**Task brief**
Pull each line containing "follow" out of the data and copy it.

Rows from a 3D scene dataset:
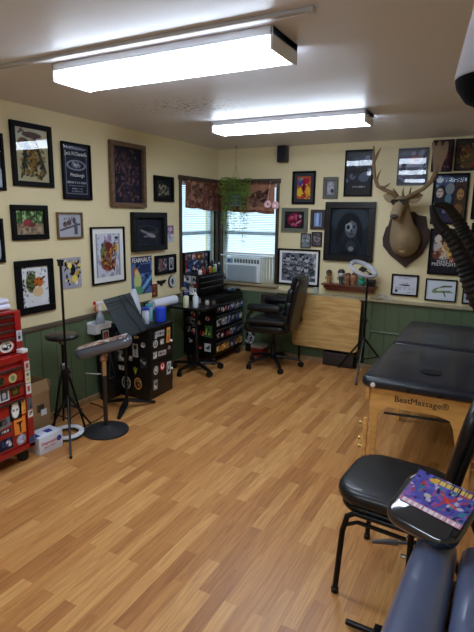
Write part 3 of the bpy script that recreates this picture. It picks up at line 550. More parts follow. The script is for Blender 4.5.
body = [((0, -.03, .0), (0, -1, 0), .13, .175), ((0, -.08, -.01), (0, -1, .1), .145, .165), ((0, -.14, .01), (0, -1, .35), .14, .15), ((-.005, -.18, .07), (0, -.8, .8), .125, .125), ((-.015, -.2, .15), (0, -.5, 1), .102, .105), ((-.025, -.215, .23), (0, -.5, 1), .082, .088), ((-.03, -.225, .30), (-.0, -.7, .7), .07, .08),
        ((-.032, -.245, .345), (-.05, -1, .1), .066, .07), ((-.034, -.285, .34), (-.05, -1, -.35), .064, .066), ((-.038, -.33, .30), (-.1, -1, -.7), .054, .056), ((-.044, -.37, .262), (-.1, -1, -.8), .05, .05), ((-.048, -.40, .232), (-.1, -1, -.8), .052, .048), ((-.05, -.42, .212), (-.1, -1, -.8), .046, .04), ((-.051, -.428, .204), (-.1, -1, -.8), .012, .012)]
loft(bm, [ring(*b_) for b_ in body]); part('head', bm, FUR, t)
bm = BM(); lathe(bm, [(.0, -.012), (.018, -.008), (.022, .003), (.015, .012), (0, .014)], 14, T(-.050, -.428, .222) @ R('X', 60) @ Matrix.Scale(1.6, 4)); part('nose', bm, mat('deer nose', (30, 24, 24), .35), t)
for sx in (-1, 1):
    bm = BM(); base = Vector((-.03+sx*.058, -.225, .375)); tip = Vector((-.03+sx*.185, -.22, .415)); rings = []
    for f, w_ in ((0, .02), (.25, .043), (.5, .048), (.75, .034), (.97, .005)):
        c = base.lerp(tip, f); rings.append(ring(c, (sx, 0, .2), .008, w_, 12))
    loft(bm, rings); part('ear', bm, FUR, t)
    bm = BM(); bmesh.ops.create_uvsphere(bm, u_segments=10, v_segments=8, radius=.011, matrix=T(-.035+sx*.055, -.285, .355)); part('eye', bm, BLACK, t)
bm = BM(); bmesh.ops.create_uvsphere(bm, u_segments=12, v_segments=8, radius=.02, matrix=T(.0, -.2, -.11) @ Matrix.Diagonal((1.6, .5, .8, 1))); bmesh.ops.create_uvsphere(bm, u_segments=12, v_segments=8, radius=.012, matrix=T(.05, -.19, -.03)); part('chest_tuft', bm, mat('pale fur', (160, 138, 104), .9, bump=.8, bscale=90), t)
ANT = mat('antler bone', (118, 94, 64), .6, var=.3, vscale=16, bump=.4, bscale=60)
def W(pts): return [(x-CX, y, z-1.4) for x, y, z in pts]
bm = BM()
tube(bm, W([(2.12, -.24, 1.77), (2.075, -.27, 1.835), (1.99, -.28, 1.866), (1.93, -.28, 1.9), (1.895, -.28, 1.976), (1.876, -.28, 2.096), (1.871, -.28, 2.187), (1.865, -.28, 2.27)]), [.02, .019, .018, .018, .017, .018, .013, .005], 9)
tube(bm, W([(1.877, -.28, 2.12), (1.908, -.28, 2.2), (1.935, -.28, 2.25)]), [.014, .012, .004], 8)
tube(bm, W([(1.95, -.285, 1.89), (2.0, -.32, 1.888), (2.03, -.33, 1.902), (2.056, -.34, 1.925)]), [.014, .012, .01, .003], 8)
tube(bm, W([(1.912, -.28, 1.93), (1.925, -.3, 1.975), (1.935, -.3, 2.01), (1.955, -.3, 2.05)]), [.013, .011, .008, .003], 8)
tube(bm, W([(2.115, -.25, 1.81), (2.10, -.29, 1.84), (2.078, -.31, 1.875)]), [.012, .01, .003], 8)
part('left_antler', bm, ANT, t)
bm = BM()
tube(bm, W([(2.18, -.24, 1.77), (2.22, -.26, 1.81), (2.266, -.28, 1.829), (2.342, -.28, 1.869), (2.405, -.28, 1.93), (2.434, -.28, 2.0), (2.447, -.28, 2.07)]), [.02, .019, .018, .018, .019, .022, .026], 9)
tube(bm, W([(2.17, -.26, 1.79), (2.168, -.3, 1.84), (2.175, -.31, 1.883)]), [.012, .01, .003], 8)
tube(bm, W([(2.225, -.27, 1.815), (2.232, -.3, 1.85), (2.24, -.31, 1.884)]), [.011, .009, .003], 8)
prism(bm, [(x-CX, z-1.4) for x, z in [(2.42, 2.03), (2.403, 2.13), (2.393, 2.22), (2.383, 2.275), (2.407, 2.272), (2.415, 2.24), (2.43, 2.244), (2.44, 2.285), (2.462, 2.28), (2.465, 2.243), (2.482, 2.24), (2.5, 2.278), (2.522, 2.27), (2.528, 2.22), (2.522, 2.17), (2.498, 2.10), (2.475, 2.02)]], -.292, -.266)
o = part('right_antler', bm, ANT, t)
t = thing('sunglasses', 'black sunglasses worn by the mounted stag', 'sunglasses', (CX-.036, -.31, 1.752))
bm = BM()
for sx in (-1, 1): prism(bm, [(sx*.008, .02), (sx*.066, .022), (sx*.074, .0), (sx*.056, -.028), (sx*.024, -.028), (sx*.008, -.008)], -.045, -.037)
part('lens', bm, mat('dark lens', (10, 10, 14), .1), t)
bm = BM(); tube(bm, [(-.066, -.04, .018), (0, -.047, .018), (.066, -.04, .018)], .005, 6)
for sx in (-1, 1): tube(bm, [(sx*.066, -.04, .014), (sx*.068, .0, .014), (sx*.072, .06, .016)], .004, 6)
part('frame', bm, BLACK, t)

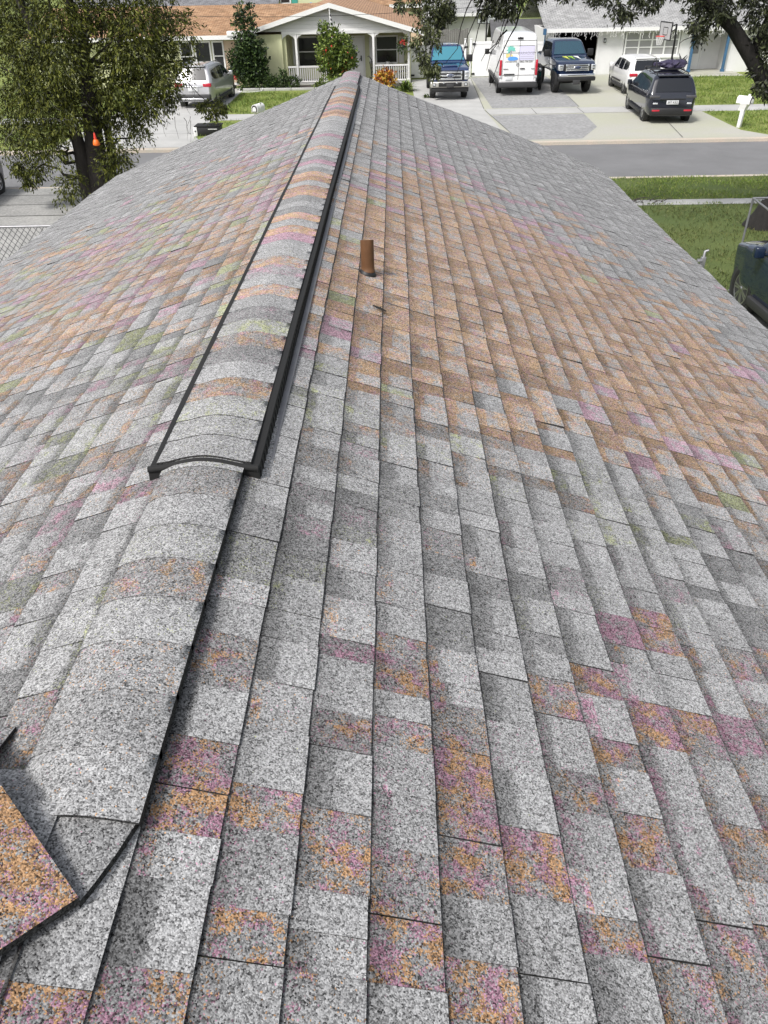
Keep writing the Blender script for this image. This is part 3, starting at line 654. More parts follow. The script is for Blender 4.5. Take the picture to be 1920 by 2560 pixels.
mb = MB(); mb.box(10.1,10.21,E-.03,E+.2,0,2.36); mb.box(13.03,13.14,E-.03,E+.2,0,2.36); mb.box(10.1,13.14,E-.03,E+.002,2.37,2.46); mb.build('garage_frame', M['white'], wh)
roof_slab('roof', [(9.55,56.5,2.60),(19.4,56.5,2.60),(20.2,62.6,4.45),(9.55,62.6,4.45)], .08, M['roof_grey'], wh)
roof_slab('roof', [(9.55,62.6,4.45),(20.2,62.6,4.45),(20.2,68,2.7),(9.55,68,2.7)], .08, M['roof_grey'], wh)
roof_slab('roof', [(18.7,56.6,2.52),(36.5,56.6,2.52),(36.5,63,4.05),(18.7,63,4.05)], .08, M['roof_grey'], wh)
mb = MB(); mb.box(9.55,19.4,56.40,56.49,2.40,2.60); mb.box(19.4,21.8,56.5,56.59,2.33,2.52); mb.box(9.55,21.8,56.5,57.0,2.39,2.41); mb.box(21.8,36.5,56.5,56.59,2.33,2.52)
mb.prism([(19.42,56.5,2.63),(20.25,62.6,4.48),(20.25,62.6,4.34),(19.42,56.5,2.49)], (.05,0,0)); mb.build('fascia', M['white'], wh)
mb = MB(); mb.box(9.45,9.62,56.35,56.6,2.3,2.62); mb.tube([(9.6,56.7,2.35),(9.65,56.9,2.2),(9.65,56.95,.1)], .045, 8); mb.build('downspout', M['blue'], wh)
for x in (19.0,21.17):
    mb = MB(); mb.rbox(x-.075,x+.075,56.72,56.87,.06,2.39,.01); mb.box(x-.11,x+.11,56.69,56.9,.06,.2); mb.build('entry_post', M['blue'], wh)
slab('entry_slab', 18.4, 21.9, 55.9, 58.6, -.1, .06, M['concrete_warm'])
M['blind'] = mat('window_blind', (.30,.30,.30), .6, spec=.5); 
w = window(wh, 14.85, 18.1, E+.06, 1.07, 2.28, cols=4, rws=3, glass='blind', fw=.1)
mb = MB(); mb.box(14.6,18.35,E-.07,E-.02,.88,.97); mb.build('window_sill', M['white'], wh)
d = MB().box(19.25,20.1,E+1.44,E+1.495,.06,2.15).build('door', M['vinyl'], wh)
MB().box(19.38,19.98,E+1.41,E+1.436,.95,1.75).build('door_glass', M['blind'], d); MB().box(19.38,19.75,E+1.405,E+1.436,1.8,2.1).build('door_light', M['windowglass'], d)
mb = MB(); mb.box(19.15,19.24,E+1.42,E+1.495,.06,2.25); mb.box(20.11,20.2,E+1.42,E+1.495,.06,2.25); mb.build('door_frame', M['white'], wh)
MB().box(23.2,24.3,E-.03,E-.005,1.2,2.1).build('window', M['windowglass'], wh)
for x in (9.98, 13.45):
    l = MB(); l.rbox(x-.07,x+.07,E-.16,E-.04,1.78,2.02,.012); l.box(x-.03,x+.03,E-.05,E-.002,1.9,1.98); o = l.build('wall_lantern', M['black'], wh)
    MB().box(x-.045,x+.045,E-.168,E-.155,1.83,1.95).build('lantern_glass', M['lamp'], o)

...

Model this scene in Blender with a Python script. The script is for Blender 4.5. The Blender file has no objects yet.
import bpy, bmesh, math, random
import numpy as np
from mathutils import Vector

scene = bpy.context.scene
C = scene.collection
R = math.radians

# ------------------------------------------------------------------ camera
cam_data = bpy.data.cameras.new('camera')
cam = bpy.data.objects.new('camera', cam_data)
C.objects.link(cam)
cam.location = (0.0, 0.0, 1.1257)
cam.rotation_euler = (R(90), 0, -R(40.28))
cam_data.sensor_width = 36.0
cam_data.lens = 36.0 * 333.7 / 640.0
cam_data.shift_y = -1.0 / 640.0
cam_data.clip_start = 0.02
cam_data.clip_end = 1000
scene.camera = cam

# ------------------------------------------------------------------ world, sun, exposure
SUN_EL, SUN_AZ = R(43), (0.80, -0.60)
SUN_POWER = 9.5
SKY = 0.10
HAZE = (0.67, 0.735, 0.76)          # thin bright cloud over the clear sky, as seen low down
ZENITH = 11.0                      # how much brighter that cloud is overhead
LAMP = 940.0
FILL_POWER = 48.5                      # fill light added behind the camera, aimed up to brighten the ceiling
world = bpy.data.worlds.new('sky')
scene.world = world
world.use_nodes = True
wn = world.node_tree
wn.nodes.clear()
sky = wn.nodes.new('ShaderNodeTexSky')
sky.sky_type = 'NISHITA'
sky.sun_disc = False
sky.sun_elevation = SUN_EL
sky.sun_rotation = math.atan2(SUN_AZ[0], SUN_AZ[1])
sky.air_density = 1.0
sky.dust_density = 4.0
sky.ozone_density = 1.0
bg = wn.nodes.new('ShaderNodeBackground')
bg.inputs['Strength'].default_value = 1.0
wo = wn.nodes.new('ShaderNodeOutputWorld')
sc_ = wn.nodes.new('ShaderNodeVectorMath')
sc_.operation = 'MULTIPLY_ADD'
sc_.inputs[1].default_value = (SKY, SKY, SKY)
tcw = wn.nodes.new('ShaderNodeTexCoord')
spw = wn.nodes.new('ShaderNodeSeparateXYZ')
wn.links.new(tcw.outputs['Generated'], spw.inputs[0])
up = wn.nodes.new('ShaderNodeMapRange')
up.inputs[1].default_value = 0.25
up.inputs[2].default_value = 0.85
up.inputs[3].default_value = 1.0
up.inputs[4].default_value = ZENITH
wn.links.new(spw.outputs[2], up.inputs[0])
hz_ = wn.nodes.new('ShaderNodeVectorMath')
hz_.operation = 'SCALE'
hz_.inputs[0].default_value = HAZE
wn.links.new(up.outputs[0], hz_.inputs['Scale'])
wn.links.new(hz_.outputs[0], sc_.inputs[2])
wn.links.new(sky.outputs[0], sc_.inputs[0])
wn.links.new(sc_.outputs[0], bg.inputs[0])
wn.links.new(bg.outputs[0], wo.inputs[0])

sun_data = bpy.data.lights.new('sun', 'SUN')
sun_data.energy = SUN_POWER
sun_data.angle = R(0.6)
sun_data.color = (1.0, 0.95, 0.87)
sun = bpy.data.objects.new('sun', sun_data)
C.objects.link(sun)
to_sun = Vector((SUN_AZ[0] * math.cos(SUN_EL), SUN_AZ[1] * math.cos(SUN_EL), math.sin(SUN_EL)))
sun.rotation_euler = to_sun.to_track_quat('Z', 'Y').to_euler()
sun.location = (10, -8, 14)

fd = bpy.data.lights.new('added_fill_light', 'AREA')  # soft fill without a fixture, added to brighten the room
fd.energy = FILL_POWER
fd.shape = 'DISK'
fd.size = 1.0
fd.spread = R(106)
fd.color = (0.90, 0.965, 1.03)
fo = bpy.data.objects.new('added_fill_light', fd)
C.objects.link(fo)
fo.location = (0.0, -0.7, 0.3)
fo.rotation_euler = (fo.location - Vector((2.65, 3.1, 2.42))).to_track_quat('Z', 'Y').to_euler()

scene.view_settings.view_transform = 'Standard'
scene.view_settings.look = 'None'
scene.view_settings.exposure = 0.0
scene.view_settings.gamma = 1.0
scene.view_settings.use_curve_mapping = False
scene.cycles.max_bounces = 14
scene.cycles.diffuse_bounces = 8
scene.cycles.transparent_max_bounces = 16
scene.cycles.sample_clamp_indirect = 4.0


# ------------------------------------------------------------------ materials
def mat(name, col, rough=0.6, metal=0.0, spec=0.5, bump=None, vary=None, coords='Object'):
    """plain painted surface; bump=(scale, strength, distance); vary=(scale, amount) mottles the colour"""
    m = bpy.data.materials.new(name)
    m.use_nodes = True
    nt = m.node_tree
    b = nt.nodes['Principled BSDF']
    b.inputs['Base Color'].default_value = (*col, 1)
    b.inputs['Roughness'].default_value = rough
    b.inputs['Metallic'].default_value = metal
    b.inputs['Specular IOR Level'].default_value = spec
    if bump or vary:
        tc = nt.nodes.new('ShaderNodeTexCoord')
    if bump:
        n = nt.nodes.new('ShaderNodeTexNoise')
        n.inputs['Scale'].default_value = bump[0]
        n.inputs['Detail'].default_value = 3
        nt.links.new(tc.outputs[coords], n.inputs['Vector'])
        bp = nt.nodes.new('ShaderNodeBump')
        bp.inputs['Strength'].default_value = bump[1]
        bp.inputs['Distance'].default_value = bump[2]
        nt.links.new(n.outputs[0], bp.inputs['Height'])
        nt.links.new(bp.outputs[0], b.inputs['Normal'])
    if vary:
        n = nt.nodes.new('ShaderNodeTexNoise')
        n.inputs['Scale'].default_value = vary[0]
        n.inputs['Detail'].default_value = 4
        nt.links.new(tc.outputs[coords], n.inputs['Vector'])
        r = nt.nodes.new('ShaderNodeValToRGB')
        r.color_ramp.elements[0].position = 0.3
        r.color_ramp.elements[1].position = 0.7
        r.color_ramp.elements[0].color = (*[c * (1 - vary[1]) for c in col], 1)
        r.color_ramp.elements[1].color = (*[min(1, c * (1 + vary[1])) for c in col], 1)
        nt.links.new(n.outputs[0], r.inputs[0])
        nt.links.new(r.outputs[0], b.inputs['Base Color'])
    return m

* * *

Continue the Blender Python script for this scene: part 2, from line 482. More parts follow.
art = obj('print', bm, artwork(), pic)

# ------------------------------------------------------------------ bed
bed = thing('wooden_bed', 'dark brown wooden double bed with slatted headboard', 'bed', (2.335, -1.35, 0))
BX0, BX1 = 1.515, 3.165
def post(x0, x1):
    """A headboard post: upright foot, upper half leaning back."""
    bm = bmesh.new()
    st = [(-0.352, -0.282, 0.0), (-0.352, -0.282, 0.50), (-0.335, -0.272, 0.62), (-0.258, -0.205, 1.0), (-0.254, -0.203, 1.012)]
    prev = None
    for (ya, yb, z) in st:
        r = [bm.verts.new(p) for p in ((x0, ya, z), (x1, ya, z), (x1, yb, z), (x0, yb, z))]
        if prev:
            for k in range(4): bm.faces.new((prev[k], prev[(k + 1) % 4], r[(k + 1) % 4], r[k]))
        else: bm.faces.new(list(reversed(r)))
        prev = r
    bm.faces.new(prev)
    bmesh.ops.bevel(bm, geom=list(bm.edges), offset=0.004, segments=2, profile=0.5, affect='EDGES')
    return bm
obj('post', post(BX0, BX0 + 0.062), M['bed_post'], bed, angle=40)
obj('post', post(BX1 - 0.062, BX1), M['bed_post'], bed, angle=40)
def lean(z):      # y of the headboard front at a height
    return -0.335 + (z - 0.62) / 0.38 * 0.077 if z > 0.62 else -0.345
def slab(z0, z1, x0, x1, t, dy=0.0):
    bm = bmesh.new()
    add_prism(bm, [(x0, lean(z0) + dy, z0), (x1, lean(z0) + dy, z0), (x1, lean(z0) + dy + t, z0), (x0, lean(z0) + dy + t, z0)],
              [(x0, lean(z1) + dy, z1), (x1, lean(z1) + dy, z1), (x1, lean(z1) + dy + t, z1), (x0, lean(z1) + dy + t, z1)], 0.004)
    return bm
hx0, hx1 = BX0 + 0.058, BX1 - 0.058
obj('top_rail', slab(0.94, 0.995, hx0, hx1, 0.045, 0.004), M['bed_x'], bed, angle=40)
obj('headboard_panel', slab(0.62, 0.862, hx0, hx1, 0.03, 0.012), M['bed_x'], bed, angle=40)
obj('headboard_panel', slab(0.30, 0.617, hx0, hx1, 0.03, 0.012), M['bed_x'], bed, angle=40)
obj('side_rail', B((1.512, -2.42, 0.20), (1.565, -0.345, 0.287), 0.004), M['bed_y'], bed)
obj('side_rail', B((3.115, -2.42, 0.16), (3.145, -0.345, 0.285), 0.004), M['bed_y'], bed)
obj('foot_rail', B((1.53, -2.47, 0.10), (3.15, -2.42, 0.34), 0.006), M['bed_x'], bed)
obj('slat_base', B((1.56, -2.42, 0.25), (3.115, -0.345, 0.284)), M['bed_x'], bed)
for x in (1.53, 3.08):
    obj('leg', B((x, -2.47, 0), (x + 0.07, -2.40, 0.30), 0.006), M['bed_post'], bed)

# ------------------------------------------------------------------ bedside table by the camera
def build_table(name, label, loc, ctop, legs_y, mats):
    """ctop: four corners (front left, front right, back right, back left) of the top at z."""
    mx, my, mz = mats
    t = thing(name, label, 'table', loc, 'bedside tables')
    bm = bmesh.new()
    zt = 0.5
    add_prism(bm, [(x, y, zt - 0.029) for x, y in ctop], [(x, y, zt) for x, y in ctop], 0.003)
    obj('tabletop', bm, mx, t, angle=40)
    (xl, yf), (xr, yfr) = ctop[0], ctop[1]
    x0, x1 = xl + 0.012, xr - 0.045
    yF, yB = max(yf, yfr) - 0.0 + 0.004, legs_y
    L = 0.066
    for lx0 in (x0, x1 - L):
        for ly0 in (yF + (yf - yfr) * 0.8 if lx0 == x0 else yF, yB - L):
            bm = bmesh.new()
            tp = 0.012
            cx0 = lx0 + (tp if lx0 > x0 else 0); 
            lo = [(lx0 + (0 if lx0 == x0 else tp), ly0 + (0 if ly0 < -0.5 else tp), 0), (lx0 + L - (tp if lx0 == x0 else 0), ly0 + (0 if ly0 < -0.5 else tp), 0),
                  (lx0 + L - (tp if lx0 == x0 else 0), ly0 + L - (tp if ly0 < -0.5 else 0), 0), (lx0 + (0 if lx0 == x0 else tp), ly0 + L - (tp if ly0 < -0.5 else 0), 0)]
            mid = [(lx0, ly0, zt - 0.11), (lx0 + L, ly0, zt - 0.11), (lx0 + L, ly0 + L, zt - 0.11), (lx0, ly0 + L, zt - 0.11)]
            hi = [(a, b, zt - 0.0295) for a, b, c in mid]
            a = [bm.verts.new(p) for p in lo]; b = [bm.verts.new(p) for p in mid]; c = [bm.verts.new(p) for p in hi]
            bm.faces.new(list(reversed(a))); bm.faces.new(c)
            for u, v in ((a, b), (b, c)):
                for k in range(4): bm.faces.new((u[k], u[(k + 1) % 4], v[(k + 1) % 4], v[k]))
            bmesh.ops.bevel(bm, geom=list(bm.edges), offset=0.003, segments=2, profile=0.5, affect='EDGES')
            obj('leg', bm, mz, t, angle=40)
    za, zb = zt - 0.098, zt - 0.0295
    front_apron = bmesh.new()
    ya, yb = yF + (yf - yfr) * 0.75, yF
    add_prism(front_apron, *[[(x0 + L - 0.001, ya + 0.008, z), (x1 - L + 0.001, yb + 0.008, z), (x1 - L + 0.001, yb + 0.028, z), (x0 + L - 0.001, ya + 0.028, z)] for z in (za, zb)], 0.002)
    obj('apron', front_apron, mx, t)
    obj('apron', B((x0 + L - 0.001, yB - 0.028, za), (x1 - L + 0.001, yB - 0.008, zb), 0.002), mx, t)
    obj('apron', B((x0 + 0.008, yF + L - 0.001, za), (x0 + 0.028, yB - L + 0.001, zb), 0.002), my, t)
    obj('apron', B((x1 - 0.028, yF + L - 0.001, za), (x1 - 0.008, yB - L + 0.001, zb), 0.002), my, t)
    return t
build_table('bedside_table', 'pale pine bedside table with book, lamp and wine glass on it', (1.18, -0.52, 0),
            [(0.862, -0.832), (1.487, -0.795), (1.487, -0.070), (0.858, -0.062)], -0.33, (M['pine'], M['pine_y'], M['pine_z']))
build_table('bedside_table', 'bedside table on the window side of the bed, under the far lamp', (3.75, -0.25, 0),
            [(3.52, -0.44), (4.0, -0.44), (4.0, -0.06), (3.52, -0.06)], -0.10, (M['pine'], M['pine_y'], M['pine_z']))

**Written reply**
Write part 3 of the bpy script that recreates this picture. It picks up at line 550. More parts follow. The script is for Blender 4.5.
Keep writing the Blender script for this image. This is part 3, starting at line 654. More parts follow. The script is for Blender 4.5. Take the picture to be 1920 by 2560 pixels.
Continue the Blender Python script for this scene: part 2, from line 482. More parts follow.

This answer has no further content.